E’ quanto stabilito dalla Corte di Cassazione, sezione VI penale, nella sentenza del 19 dicembre 2011 – 10 gennaio 2012, n. 212.
Il caso in esame riguardava una dipendente in servizio presso l’Ufficio Legale di un ospedale, accusata di essersi procurata ingiusto profitto ai danni dell’ASL in quanto aveva più volte inserito il cartellino nell’apposita apparecchiatura, timbrandolo sia in entrata che in uscita, in un luogo diverso da quello in cui svolgeva il proprio lavoro.
Il G.I.P. aveva ritenuto che il requisito dell’apprezzabilità economica del danno fosse assente, condividendo l’orientamento della giurisprudenza di legittimità, secondo cui integra il reato di truffa la condotta del pubblico ufficiale che si allontani senza far risultare, mediante timbratura del cartellino e della scheda magnetica, i periodi di assenza, purché tale condotta produca un danno economicamente rilevante, contemplato dal codice penale (articolo 640 del cp) quale requisito per l’integrazione del reato di truffa.
Nella fattispecie in oggetto, la Suprema Corte ha ritenuto che il Giudice di prime cure avesse spiegato in modo adeguato le ragioni delle poco significative probabilità di successo dell’ipotesi accusatoria nel giudizio dibattimentale, specificando in modo analitico gli elementi pertinenti a tal fine.

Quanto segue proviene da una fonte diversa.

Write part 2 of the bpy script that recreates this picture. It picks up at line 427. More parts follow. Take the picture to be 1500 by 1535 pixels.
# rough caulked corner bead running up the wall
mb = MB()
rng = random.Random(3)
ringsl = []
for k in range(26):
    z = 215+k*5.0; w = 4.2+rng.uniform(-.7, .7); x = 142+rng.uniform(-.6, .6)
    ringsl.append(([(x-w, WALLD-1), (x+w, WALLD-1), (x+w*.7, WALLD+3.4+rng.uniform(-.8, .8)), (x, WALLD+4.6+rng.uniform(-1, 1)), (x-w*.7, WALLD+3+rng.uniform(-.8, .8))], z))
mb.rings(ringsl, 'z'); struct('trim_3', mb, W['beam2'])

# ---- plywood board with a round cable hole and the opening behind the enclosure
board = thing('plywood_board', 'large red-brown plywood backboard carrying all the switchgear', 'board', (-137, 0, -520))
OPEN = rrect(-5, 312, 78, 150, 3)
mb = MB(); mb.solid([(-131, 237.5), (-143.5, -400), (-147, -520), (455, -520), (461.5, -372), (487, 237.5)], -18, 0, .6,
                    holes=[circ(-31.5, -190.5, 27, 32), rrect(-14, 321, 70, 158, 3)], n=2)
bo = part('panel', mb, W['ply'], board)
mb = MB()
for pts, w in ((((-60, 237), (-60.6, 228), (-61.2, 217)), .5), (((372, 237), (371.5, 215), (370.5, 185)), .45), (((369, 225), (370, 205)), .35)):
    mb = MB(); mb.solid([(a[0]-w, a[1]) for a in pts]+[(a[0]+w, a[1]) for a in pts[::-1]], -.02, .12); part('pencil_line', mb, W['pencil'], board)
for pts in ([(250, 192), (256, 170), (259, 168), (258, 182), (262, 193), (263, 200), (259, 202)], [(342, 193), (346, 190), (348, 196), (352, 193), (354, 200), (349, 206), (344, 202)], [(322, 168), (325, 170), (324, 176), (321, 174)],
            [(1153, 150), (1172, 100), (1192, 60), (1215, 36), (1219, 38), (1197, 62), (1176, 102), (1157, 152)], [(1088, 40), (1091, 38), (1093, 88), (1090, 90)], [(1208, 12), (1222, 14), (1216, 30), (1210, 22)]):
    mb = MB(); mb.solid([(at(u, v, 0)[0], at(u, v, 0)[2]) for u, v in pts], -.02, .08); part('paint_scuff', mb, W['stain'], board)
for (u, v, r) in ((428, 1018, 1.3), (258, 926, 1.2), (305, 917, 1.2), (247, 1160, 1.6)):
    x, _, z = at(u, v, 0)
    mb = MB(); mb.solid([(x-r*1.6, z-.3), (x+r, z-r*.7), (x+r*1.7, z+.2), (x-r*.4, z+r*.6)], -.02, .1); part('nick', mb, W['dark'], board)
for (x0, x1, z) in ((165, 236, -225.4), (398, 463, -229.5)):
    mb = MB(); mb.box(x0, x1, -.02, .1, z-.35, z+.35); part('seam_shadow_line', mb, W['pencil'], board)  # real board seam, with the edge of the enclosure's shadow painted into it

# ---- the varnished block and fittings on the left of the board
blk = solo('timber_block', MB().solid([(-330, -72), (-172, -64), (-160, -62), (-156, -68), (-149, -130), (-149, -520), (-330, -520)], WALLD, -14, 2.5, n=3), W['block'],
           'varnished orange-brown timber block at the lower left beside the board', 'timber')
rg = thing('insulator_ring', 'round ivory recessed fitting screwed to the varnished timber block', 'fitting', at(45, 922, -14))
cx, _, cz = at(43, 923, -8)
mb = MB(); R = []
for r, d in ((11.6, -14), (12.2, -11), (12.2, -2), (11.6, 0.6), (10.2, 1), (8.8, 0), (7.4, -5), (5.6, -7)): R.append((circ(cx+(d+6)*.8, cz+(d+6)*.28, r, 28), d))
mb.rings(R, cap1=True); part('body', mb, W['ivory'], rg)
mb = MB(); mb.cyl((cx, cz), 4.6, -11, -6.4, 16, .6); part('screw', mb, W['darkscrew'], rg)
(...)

Inoltre, i giudici di Piazza Cavour hanno puntualizzato che la motivazione della sentenza impugnata non è sindacabile in sede di controllo di legittimità, soprattutto perché nell’atto proposto, l’interessata si è limitata a sollecitare il riesame del merito, mediante la rilettura del materiale probatorio.
Pertanto, il ricorso è stato rigettato, con conseguente condanna della ricorrente al pagamento delle spese di giustizia.